Sędzia Bogdan Kijak, rzecznik Sądu Okręgowego w Nowym Sączu, poinformował, że areszt potrwa dwa miesiące, licząc od daty zatrzymania, czyli do 13 kwietnia. Jednocześnie sąd umożliwił podejrzanemu wyjście na wolność po wpłaceniu kaucji w wysokości 50 tysięcy złotych, z terminem do 21 lutego.

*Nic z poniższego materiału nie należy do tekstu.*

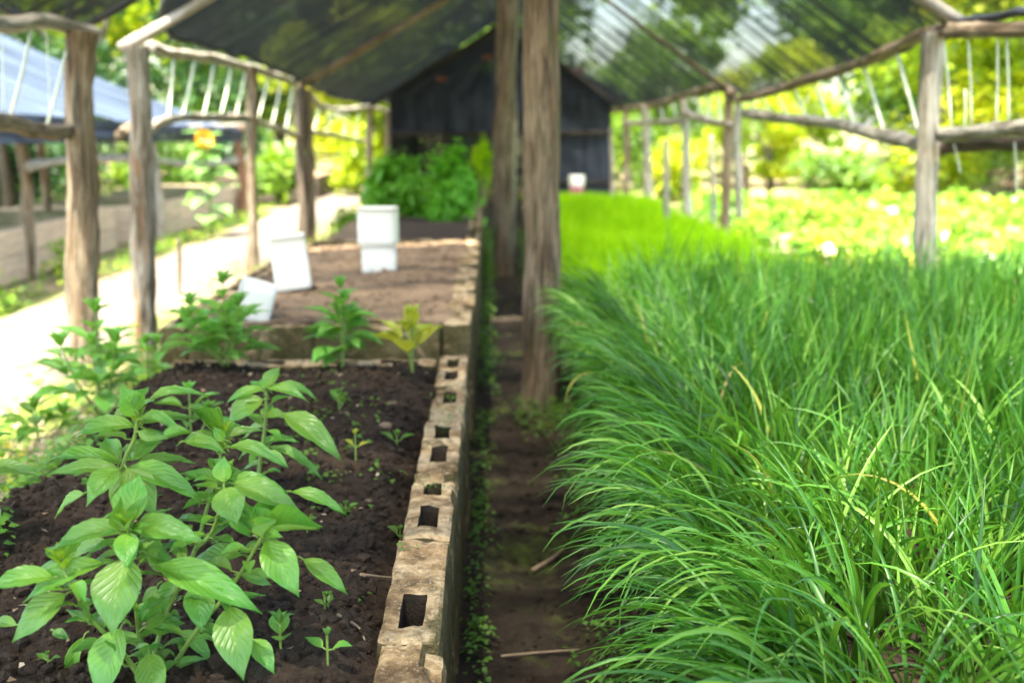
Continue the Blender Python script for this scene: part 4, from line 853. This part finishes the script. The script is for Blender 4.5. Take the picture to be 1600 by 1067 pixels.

W przypadku wpłacenia kaucji, mężczyzna będzie zobowiązany do przestrzegania dodatkowych środków zapobiegawczych, takich jak dozór policji (z obowiązkiem meldowania się dwa razy w tygodniu w komisariacie w Rabce), zakaz kontaktowania się z pokrzywdzoną i świadkami oraz zakaz opuszczania kraju.
Brutalny atak
Jak wynika z ustaleń śledczych, sprawca zaatakował dziewczynkę, która szła do szkoły przez lasek w centrum Rabki-Zdroju. Mężczyzna przewrócił, bił i dusił 13-latkę, usiłując zmusić ją do stosunku. Dziewczynka stawiła opór, krzycząc i wzywając pomocy. Napastnik został spłoszony przez przechodniów i uciekł.
Pokrzywdzona została przewieziona do szpitala w Nowym Targu, gdzie stwierdzono u niej powierzchowne obrażenia. Po udzieleniu pomocy, dziewczynka została zwolniona do domu.
Podejrzany został zatrzymany przez policję w środę wieczorem w swoim mieszkaniu. W jego identyfikacji pomogło opublikowanie w mediach nagrania z monitoringu, na którym widać było moment ataku.
Nie przyznał się do winy
Podczas przesłuchania 20-latek nie przyznał się do winy i złożył krótkie wyjaśnienia, które są obecnie weryfikowane przez śledczych. Prokurator złożył wniosek o tymczasowe aresztowanie, do którego sąd się przychylił.
Za usiłowanie gwałtu na małoletniej, mężczyźnie grozi kara pozbawienia wolności od lat pięciu do dożywocia. Sprawa jest w toku, a śledztwo prowadzone przez Prokuraturę Rejonową w Nowym Targu ma na celu wyjaśnienie wszystkich okoliczności tego brutalnego ataku.